WHAT IS ASKED »
Without the pictures, output the lines of the material from the very first through the one that holds "gbox('cornice', (XF - 2.2, 52.4, 8.35), (XF".

DATA SEGMENT »
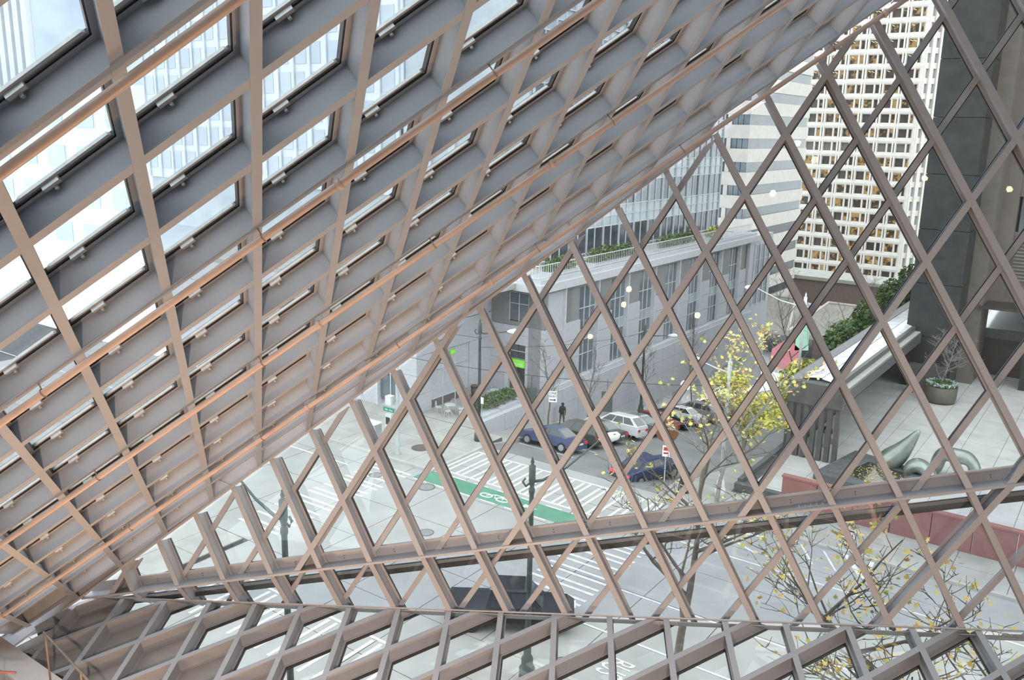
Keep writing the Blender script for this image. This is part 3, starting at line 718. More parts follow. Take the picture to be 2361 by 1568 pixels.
gbox('cornice', (XF - 2.2, 52.4, 8.35), (XF + 0.35, 96.2, 8.95), 'stone_light')
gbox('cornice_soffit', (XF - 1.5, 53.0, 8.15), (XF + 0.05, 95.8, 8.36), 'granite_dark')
gbox('parapet_band', (XF - 2.0, 52.7, 8.95), (XF + 0.1, 96.0, 9.25), 'granite')
gbox('terrace_deck', (-70, 45.5, 8.5), (XF - 1.9, 96, 8.9), 'walk')
# lower retaining wall of big panels beside the sloping sidewalk
for k in range(20):
    y0 = 45.6 + k * 2.5
    for c in range(4):
        z1 = 0.48 - c * 1.25; z0 = z1 - 1.23
        if z1 < hz(y0): break
        gbox('granite_panel', (XF - 0.3, y0 + 0.015, z0), (XF + 0.42 - 0.0, y0 + 2.485, z1), 'granite')
# face towards the avenue: wall behind the terrace (door and sign), recess wall, front pier
def yface(x0, x1, z0, z1, m='granite', y=YF, name='granite_panel', dp=0.3): return gbox(name, (x0, y, z0), (x1, y + dp, z1), m)
gbox('return_wall', (-40.2, YF + 0.3, 0), (XF - 0.15, 57.5, 8.4), 'granite')
for z0, z1, m in ((5.4, 8.4, 'granite_dark'), ):
    yface(-40.2, -38.35, z0, z1, m); yface(-36.55, XF, z0, z1, m); yface(-38.35, -36.55, 7.9, 8.4, m); yface(-38.35, -36.55, 5.4, 5.75, m)
for z0 in (3.95, 4.7): yface(-40.2, XF, z0 + 0.01, z0 + 0.74)
for k in range(3): yface(-40.2, -38.25, 0.1 + k * 1.3, 1.38 + k * 1.3); yface(-36.75, XF, 0.1 + k * 1.3, 1.38 + k * 1.3)
for c in range(2):
    for z0, z1 in ((5.8, 7.1), (7.15, 7.85)): yface(-38.3 + c * 0.88, -37.5 + c * 0.88, z0, z1, 'window_blue', YF + 0.1, 'window_pane', 0.04)
    for z0, z1 in ((0.2, 2.15), (2.85, 3.4), (3.42, 3.92)): yface(-38.2 + c * 0.73, -37.52 + c * 0.73, z0, z1, 'window_dark', YF + 0.15, 'door_pane', 0.04)
for x in (-38.35, -37.47, -36.6): yface(x, x + 0.06, 5.75, 7.9, 'frame_pale', YF + 0.05, 'window_bar', 0.08)
yface(-38.3, -36.6, 7.1, 7.15, 'frame_pale', YF + 0.05, 'window_bar', 0.08)
yface(-38.6, -38.25, 0.1, 3.95, 'stone_light', YF - 0.1, 'door_pilaster', 0.3)
for z in (3.4,): yface(-38.2, -36.75, z, z + 0.05, 'frame_pale', YF + 0.1, 'window_bar', 0.06)
# recess side wall with tall shop windows
for k, (z0, z1) in enumerate(((4.3, 6.2), (6.25, 8.4))): gbox('granite_panel', (-40.3, 45.4, z0), (-40.0, YF, z1), 'granite')
gbox('granite_panel', (-40.3, 50.9, 0.1), (-40.0, YF, 4.28), 'granite')
for c in range(3):
    for z0, z1 in ((0.75, 2.9), (2.95, 4.2)): gbox('shop_pane', (-40.25, 46.5 + c * 1.45, z0), (-40.21, 47.85 + c * 1.45, z1), 'window_bronze')
for c in range(4): gbox('window_bar', (-40.2, 46.42 + c * 1.45, 0.1), (-40.1, 46.5 + c * 1.45, 4.25), 'frame_pale')
for z in (0.7, 2.9): gbox('window_bar', (-40.2, 46.4, z), (-40.1, 50.9, z + 0.06), 'frame_pale')
gbox('plinth_panel', (-40.24, 46.4, 0.1), (-40.15, 50.9, 0.7), 'brown_granite')
for z0 in (0.1, 1.5, 2.9): gbox('granite_panel', (-41.6, 44.8, z0), (-39.9, 46.4, z0 + 1.38), 'granite')
for z0, z1 in ((4.3, 6.2), (6.25, 8.4)): gbox('granite_panel', (-55, 44.8, z0), (-39.9, 45.4, z1), 'granite')
for k in range(4):
    x = -43.6 - k * 3.6
    for c in range(2):
        for z0, z1 in ((0.5, 2.4), (2.45, 4.2)): gbox('shop_pane', (x + c * 1.0, 45.1, z0), (x + 0.94 + c * 1.0, 45.14, z1), 'window_blue')
    gbox('window_bar', (x + 0.94, 45.02, 0.4), (x + 1.0, 45.1, 4.25), 'frame_pale')
    gbox('granite_panel', (x - 1.6, 44.8, 0.1), (x - 0.06, 45.5, 4.28), 'granite'); gbox('thin_pilaster', (x - 0.2, 44.7, 0.1), (x - 0.02, 44.95, 4.3), 'stone_light')
    gbox('window_pane', (x, 44.78, 5.9), (x + 1.0, 44.82, 7.9), 'window_blue'); gbox('window_pane', (x + 1.05, 44.78, 5.9), (x + 2.0, 44.82, 7.9), 'window_blue')
    gbox('window_bar', (x - 0.06, 44.72, 5.5), (x, 44.8, 8.0), 'frame_pale'); gbox('sill_ledge', (x - 0.1, 44.6, 5.55), (x + 2.1, 44.82, 5.85), 'stone_light')
# entrance sign
sg = empty('shop_sign', (-37.5, YF - 0.06, 2.5)); tag(sg, 'lime green sign with white lettering above the corner door', 'sign')
MB().box((-0.72, -0.05, -0.28), (0.72, 0.05, 0.28)).build('sign_board', 'sign_lime', sg)
FWD = Matrix(((1, 0, 0, 0), (0, 0, -1, 0), (0, 1, 0, 0), (0, 0, 0, 1)))       # text facing -Y
text_obj('sign_text', "SIMON'S", 0.33, 'sign_white', sg, Matrix.Translation((0, -0.06, -0.08)) @ FWD)
text_obj('sign_script', 'Espresso', 0.17, 'leaf_yellow', sg, Matrix.Translation((0.05, -0.06, 0.16)) @ FWD)
sg = empty('window_sign', (-40.02, 48.9, 3.9)); tag(sg, 'small lime green lit sign inside the tall shop window', 'sign')
MB().box((0.0, -0.25, -0.15), (0.05, 0.25, 0.15)).build('sign_board', 'sign_lime', sg)
# roof terrace railing and clipped hedges
rl = empty('terrace_railing', (0, 0, 9.25)); tag(rl, 'white metal railing around the granite building roof terrace', 'railing')
piece('top_rail', (XF - 0.25, 52.9, 1.0), (XF - 0.18, 95, 1.06), 'post_white', rl); piece('top_rail', (-46, 52.85, 1.0), (XF - 0.18, 52.92, 1.06), 'post_white', rl)
piece('bottom_rail', (XF - 0.25, 52.9, 0.12), (XF - 0.18, 95, 0.16), 'post_white', rl); piece('bottom_rail', (-46, 52.85, 0.12), (XF - 0.18, 52.92, 0.16), 'post_white', rl)
for k in range(140): piece('baluster', (XF - 0.23, 52.9 + k * 0.3, 0.1), (XF - 0.20, 52.93 + k * 0.3, 1.0), 'post_white', rl)
for k in range(36): piece('baluster', (-46 + k * 0.3, 52.87, 0.1), (-45.97 + k * 0.3, 52.90, 1.0), 'post_white', rl)

def blob(m, n=14, r=0.35, cx=(0, 0, 0), ext=(1, 1, 1), leaf=0.09, k=260, two=None):
    b_ = MB()
    for _ in range(k):
        while True:
            p = Vector((random.uniform(-1, 1), random.uniform(-1, 1), random.uniform(-1, 1)))
            if p.length < 1: break
        p = Vector((p.x * ext[0] + cx[0], p.y * ext[1] + cx[1], p.z * ext[2] + cx[2]))
        a = Vector((random.gauss(0, 1), random.gauss(0, 1), random.gauss(0, 1))).normalized(); c = a.orthogonal().normalized(); d = a.cross(c)
        s = leaf * random.uniform(0.6, 1.3)
        b_.add([p - c * s, p + d * s * 0.6, p + c * s, p - d * s * 0.6], [(0, 1, 2, 3)], random.choice((0, 1)) if two else 0)
    return b_
for k, (y0, y1) in enumerate(((54.6, 58.4), (61.0, 69.0), (73.5, 80.5), (84.5, 87.0))):
    h = empty('roof_hedge', (XF - 0.75, (y0 + y1) / 2, 9.25)); tag(h, ['clipped green roof hedge nearest the railing corner', 'longest clipped green hedge on the roof terrace', 'third green hedge along the roof terrace', 'last yellow-green shrub clump on the roof terrace'][k], 'hedge', 'hedges on the roof terrace')
    n_ = max(3, int((y1 - y0) / 0.8))
    hb = MB()
    for q in range(n_):
        bb = blob('hedge', cx=(0, -(y1 - y0) / 2 + (q + 0.5) * (y1 - y0) / n_, 0.75), ext=(0.55, 0.6, random.uniform(0.6, 0.85)), leaf=0.13, k=170, two=True)
        hb.add(bb.v, bb.f); hb.mi[-len(bb.f):] = bb.mi
    f_ = hb.build('foliage', ['hedge', 'leaf_lime' if k == 3 else 'soil_green'], h); f_['kind'] = 'stuff'
    MB().box((-0.5, -(y1 - y0) / 2, 0.0), (0.5, (y1 - y0) / 2, 0.35)).build('trough', 'granite', h)
# ================================================================== glass tower standing on the granite building
gt = empty('glass_tower'); tag(gt, 'blue-grey curtain wall tower rising behind the roof terrace hedges', 'building')
XT = -40.0
piece('tower_core', (-91, 58.2, 8.9), (XT - 0.1, 97.0, 90), 'window_pale', gt)
cols = 26; wy = (96.6 - 58.6) / cols
for r in range(5):
    z0 = 9.3 + r * 4.0
    for c in range(cols):
        y = 58.6 + c * wy
        for k, (a, b_) in enumerate(((0.0, 2.2), (2.2, 3.1), (3.1, 4.0))):
            mm = ('window_blue' if (c * 7 + r * 3) % 5 else 'window_dark') if k == 0 else 'window_pale'
            if r == 0 and k == 0: mm = 'window_dark'
            if r > 2 and (c + k) % 2 and k: continue
            piece('curtain_pane', (XT - 0.06, y + 0.05, z0 + a + 0.04), (XT, y + wy - 0.03, z0 + b_ - 0.04), mm, gt)
for c in range(cols + 1): piece('mullion', (XT - 0.05, 58.6 + c * wy - 0.05, 9.0), (XT + (0.16 if c % 2 == 0 else 0.08), 58.6 + c * wy + 0.05, 40), 'frame_pale', gt)
for r in range(8):
    for a in (0, 2.2, 3.1): piece('transom', (XT - 0.05, 58.6, 9.3 + r * 4 + a - 0.05), (XT + 0.07, 96.7, 9.3 + r * 4 + a + 0.05), 'frame_pale', gt)
for k in range(5):                                          # end bay windows above the railing corner
    x = -41.2 - k * 2.6
    piece('end_pane', (x - 0.9, 58.14, 9.4), (x - 0.06, 58.19, 12.6), 'window_blue', gt); piece('end_pane', (x, 58.14, 9.4), (x + 0.84, 58.19, 12.6), 'window_blue', gt)
    piece('mullion', (x - 0.06, 58.05, 9.3), (x, 58.2, 12.7), 'frame_pale', gt); piece('end_pier', (x - 1.7, 58.0, 9.0), (x - 0.95, 58.25, 20), 'stone_light', gt)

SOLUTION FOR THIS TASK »
Keep writing the Blender script for this image. This is part 3, starting at line 718. More parts follow. Take the picture to be 2361 by 1568 pixels.
gbox('cornice', (XF - 2.2, 52.4, 8.35), (XF + 0.35, 96.2, 8.95), 'stone_light')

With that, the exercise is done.